◆ **TO DO**
Using the material that follows, identify and copy each line with the string "Write".

***** SOURCE MATERIAL *****

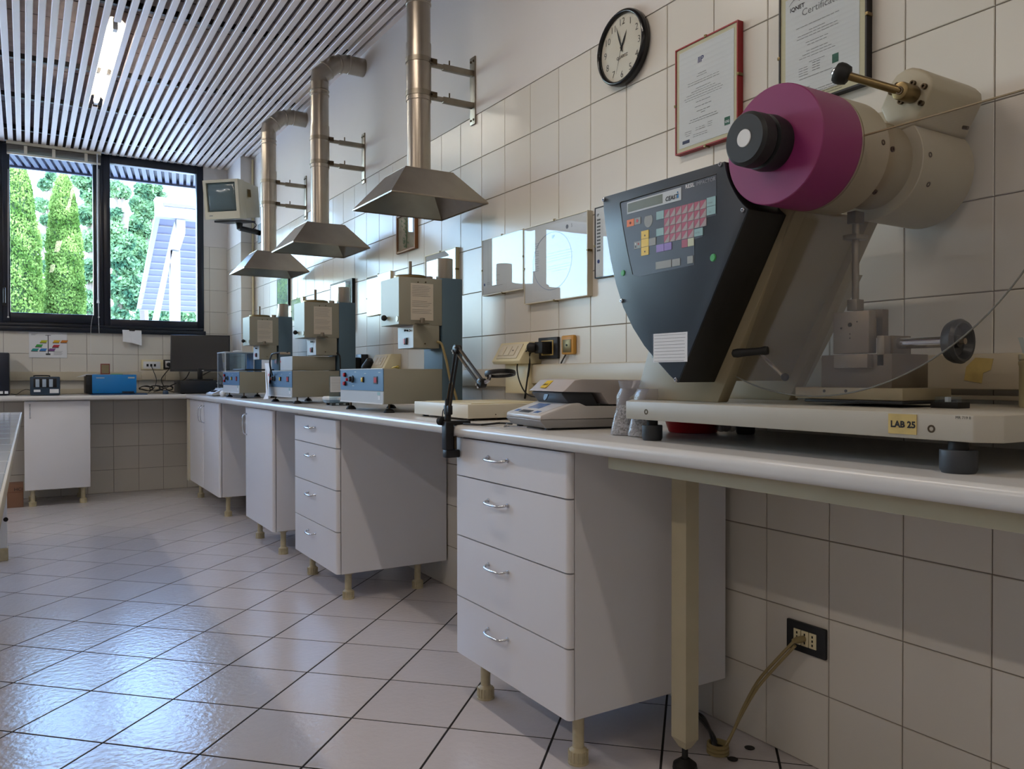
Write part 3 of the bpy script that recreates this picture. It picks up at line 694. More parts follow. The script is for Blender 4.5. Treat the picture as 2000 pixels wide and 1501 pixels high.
# console
CX = 1.22
arc = []
for k in range(13):
    px = [(1415, 315), (1417, 330), (1421, 346), (1427, 361), (1434, 375), (1441, 387), (1450, 399), (1462, 408)]
cp = [(1178, 385), (1415, 315), (1417, 330), (1421, 346), (1427, 361), (1434, 375), (1442, 388), (1450, 398), (1461, 408), (1323, 747), (1308, 733), (1283, 705), (1258, 675), (1236, 640), (1217, 600), (1203, 555), (1192, 505), (1184, 455), (1179, 410)]
CPy = [(PX(x, y, CX).y, PX(x, y, CX).z) for x, y in cp]
MB().prism(CPy, 'x', CX+.004, 1.334).build('console_body', m_cside, T, bevel=.002)
fc = MB().prism(CPy, 'x', CX, CX+.0045).build('console_face', m_console, T, bevel=.001)
for px, py in ((1408, 321), (1180, 390), (1452, 410), (1215, 587), (1321, 741)):
    p = PX(px, py, CX); c_ = Vector((CX, p.y, p.z)); m = MB().lathe([(.0048, 0), (.0048, .003), (.0035, .004), (.0035, .0045)], c_, (-1, 0, 0), 16); m.build('screw', m_chrome, fc, smooth=True)
    MB().lathe([(.0018, .0046), (.0018, .005)], c_, (-1, 0, 0), 6).build('screw_socket', m_black, fc)
def K(x, y, X0=CX-.0012): p = PX(1190+x/7.148, 330+y/7.148, X0); return p.y, p.z
def key(x0, y0, x1, y1, mat, name='key', d=.0016, fx=None, parent=None):
    ya, za = K(x0, y0); yb, _ = K(x1, y0); _, zb = K(x0, y1)
    return MB().box(CX-d, CX+.0002, ya, yb, zb, za).build(name, mat, parent or fc)
# engraved groove round the keypad
gp = [K(*q) for q in [(1490, 68), (1240, 143), (990, 216), (740, 288), (490, 362), (240, 440), (152, 468), (158, 560), (172, 680), (192, 820), (215, 950), (245, 1110), (280, 1280), (325, 1470)]]
MB().tube([(CX-.0004, y, z) for y, z in gp], .0011, 6, 3).build('groove', m_black, fc)
# membrane border
mbp = [K(*q, CX-.0005) for q in [(165, 480), (1495, 78), (1498, 640), (1310, 690), (1305, 940), (1190, 985), (1188, 1335), (420, 1500), (330, 1470), (280, 1280), (215, 950), (172, 680)]]
MB().prism(mbp, 'x', CX-.0006, CX).build('membrane', M('smoked keypad film', '3a3c45', .3), fc)
disp = key(250, 470, 1005, 632, m_mwhite, 'display', .0015)
ya, za = K(250, 470); yb, zb = K(1005, 632)
H_ = K(250, 470)[1]-K(250, 632)[1]; z1 = K(250, 470)[1]; 
y1_ = K(262, 480)[0]; y2_ = K(745, 480)[0]
MB().box(CX-.0019, CX-.001, y1_, y2_, z1-H_*.86, z1-H_*.12).build('lcd', M('grey green lcd', '59604f', .25, coat=.3), disp)
yl = K(785, 0)[0]; text('CEAST', 'lettering', m_ink, disp, (CX-.0022, yl, z1-H_*.80), XM, UP, H_*.50, .0003, shear=.15)
yl = K(945, 0)[0]
MB().box(CX-.0021, CX-.0015, yl, yl-.0055, z1-H_*.78, z1-H_*.45).build('logo', m_blue, disp); MB().ball((CX-.0018, yl-.0028, z1-H_*.32), .0016, 8, 6).build('logo_dot', m_blue, disp)
ya, za = K(1062, 275); text('RESIL', 'lettering', m_white, fc, (CX-.0012, ya, za), XM, UP, .0118, .0002)
ya, za2 = K(1212, 275); text('IMPACTOR', 'lettering', M('grey lettering', '8d8f96', .6), fc, (CX-.0012, ya, za), XM, UP, .0112)
m_kp = M('crimson key', 'a04a5e', .45); m_kg = M('grey pink key', 'a39392', .45); m_kb = M('pale aqua key', '88a9a9', .45); m_kv = M('lilac key', '8a72b4', .45); m_kgr = M('grey key', '8b8a84', .45); m_or = M('orange key', 'd9733a', .45); m_kc = M('cream key', 'b9bb9f', .45)
cx_ = [765, 845, 925, 1010, 1095, 1185, 1265, 1358]; rz = [K(765, v)[1] for v in (572, 690, 806, 922, 1034)]
n_ = 0
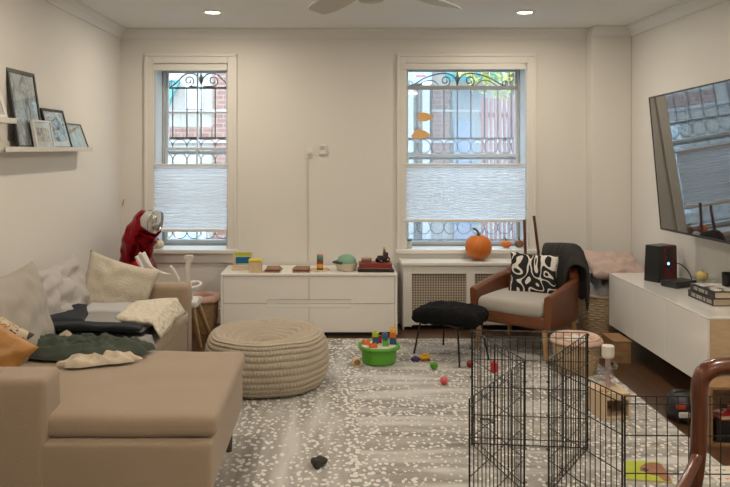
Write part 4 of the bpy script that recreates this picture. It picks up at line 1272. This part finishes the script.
# dark throw over the back
bm = new(); R = []
n = 34
for i in range(n + 1):
    s = i / n                         # along the back, from the centre round to the right arm
    a = PI * .50 - s * PI * .44
    bx_, by_ = HWID * math.copysign(abs(math.cos(a)) ** .6, math.cos(a)), .15 + .17 * max(0, math.sin(a)) ** .7
    d = Vector((bx_, by_ - .08)).normalized()
    k = math.sin(PI * min(1, s * .96 + .02)) ** .4
    ring = []
    tp = .765 - .13 * max(0, s - .62) / .38
    prof_ = [(-.075, .44), (-.070, .56), (-.060, tp - .06), (-.03, tp + .015 * k), (.03, tp + .03 * k), (.085, tp - .02), (.10, .62 if tp > .7 else .56), (.10, .46), (.10, .34 + .10 * noise.noise(Vector((s * 4, 1, 2))))]
    for (o, z) in prof_:
        w = .016 * noise.noise(Vector((s * 7, z * 3, 4))) + .008 * math.sin(s * 38 + z * 3)
        ring.append(bm.verts.new((bx_ + d.x * (o + w), by_ + d.y * (o + w), z)))
    R.append(ring)
for i in range(n):
    for q in range(len(R[0]) - 1): bm.faces.new((R[i][q], R[i][q + 1], R[i + 1][q + 1], R[i + 1][q]))
M_char = mat('charcoal_throw', (.030, .028, .026), .95, bump=.4, bscale=150, vary=.15)
th_ = obj('charcoal_blanket', bm, M_char, None, smooth=True, solid=.018, loc=(*AC, .009), rot=(0, 0, AR))
sb = th_.modifiers.new('sub', 'SUBSURF'); sb.levels = 1; sb.render_levels = 1
tag(th_, 'charcoal blanket draped over the back of the leather armchair', 'blanket')

# ---------------------------------------------------------------- fur stool
st = thing('fur_stool', 'black fur topped stool with thin black metal legs', 'stool', (.85, 5.64, .009), -.50)
def furfn(p, h):
    p = p.copy()
    u, v = p.x / h.x, p.y / h.y
    if p.z > 0: p.z += .030 * (1 - u * u) - .0
    p += Vector((noise.noise(p * 30), noise.noise(p * 30 + Vector((5, 0, 0))), noise.noise(p * 34 + Vector((0, 5, 0))))) * .009
    if p.z < 0: p.z -= .012 * abs(noise.noise(Vector((p.x * 40, p.y * 40, 1))))
    return p
obj('fur_seat', rbox(new(), .50, .36, .095, .045, (0, 0, .300), 30, furfn), mat('black_fur', (.006, .006, .007), .95, bump=1.0, bscale=160, vary=.5, vscale=60, spec=.2), st, smooth=True)
inv = lambda X, Y: rotz((X - .85, Y - 5.64), .50)
feet = [inv(.585, 5.70), inv(.84, 5.95), inv(1.11, 5.52), inv(.868, 5.34)]
for fx_, fy_ in feet:
    obj('leg', tube(new(), [(fx_ * .80, fy_ * .80, .27), (fx_, fy_, 0)], .0075, 8), M_blackmetal, st)
obj('seat_rail', tube(new(), [(fx_ * .80, fy_ * .80, .262) for fx_, fy_ in feet], .007, 8, closed=True), M_blackmetal, st)

# ---------------------------------------------------------------- television
tv = thing('television', 'large flat black television tilted on the right wall', 'television', (2.31, 5.5, 1.44))
TL, TH = 1.72, .955
tv.rotation_euler = (0, 0, 0)
# local: y runs towards the camera (negative), z up, screen faces -x; tilt leans the top into the room
Mt = Matrix.Rotation(math.radians(-1.2), 4, 'X') @ Matrix.Rotation(math.radians(-1.3), 4, 'Z') @ Matrix.Rotation(math.radians(-4.6), 4, 'Y')
def tvb(*a): return B(*a, M=Mt)
obj('case', tvb(0.004, .035, -TL, 0, -TH / 2, TH / 2), M_black, tv, bevel=.004)
m_scr = mat('screen_glass', (.010, .010, .010), .035, spec=1.0, coat=1.0)
m_scr.node_tree.nodes['Principled BSDF'].inputs['Coat IOR'].default_value = 1.55
m_scr.node_tree.nodes['Principled BSDF'].inputs['Coat Roughness'].default_value = .02
obj('screen', tvb(-.002, .004, -TL + .008, -.008, -TH / 2 + .012, TH / 2 - .008), m_scr, tv)
bm = new()
for a in ((-TL, 0, TH / 2 - .006, TH / 2 + .002), (-TL, 0, -TH / 2 - .002, -TH / 2 + .012)): box(bm, -.005, .006, *a, M=Mt)
for a in ((-.006, .002), (-TL - .002, -TL + .006)): box(bm, -.005, .006, *a, -TH / 2, TH / 2, M=Mt)
obj('bezel', bm, M_black, tv)
obj('wall_mount', B(.05, XR - 2.31 - .001, -TL / 2 - .25, -TL / 2 + .25, -.12, .12), M_blackmetal, tv)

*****

◆ **RESPONSE BELOW**
Write part 3 of the bpy script that recreates this picture. It picks up at line 694. More parts follow. The script is for Blender 4.5. Treat the picture as 2000 pixels wide and 1501 pixels high.
Write part 4 of the bpy script that recreates this picture. It picks up at line 1272. This part finishes the script.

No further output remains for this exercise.